[Mesa-dev] Mesa (shader-work): glsl: introduce ir_binop_all_equal and ir_binop_any_equal, allow vector cmps

Ian Romanick idr at freedesktop.org
Tue Sep 7 20:15:17 PDT 2010

Hash: SHA1

Luca Barbieri wrote:
> I think my patch can be seen an intermediate step towards that.
> I'm not sure that it's a good idea to implement them in terms of all/any.
> ir_binop_all_equal and ir_binop_any_nequal represent the concept of
> "whole object equality", which seems quite useful in itself.

We already lower structure and array comparisons to comparisons of the
individual components.  This is a necessary and usual step in
optimization, so I don't see it going away.

> For instance, it can be trivially extended to records and any other
> data structure, while the all()/any() approach is more cumbersome in
> that case.
>> Using ir_unop_any, we get stuck with:
>>       bvec4 a = bvec4(true, true, x > y, true);
>>       if (!any(not(a))) {
>>               ...
>>       }
>> It never gets reduced because an expression is either completely
>> constant or it's not constant at all.
> Perhaps this should be fixed.

Yes.  We need real ud-chains instead of the ad-hoc mechanisms that we
currently have.

> But in general I'm wondering whether attempting to write a great
> optimizer for GLSL IR is a good idea, or whether we should just
> convert the GLSL IR to LLVM, let the LLVM optimizers do their job and
> then convert back until all hardware has an LLVM backend.

Too bad LLVM doesn't have a clue about hardware that requires structured
branching.  Any decent optimizer for general purpose CPUs generates
spaghetti code.  It is, in the best case, really hard to convert
spaghetti code back into structured code.  Even worse, once you do that
you ruin a lot of the optimizations that you just worked so hard to get.
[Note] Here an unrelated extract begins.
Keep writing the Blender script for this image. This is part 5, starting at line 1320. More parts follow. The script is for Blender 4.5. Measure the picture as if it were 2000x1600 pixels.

At least for fragment shaders, hardware is going to continue to look
like this for the foreseeable future.  Vertex shaders, geometry shaders,
and OpenCL kernels don't have the same issues.  Fragement shaders are
pretty important, though. :)

> In particular, I suspect that writing an optimizer that can decently
> handle long and complex OpenGL 4.1 shaders using
> EXT_shader_image_load_store, or OpenCL compute shaders (which come as
> LLVM IR anyway), and a code generator that can truly generate optimal
> hardware code, will need as much work as writing GCC or LLVM from
> scratch.
> I (mostly) did the GLSL->LLVM conversion code, but the other side,
> which is harder, is still missing.

One of our first projects after 7.9 is to add support for using LLVM to
generate software vertex shaders.

> Why did you not choose to not do that straight away, and instead opted
> for writing GLSL IR optimization passes?

GLSL requires a certain level of optimization just to perform semantic
checking on a shader.  We really haven't done very much beyond that.
That's in addition to my comments above about structured branching.  We
tried to take the path with the fewest unknowns.  That's also why we're
still generating the low-level Mesa IR.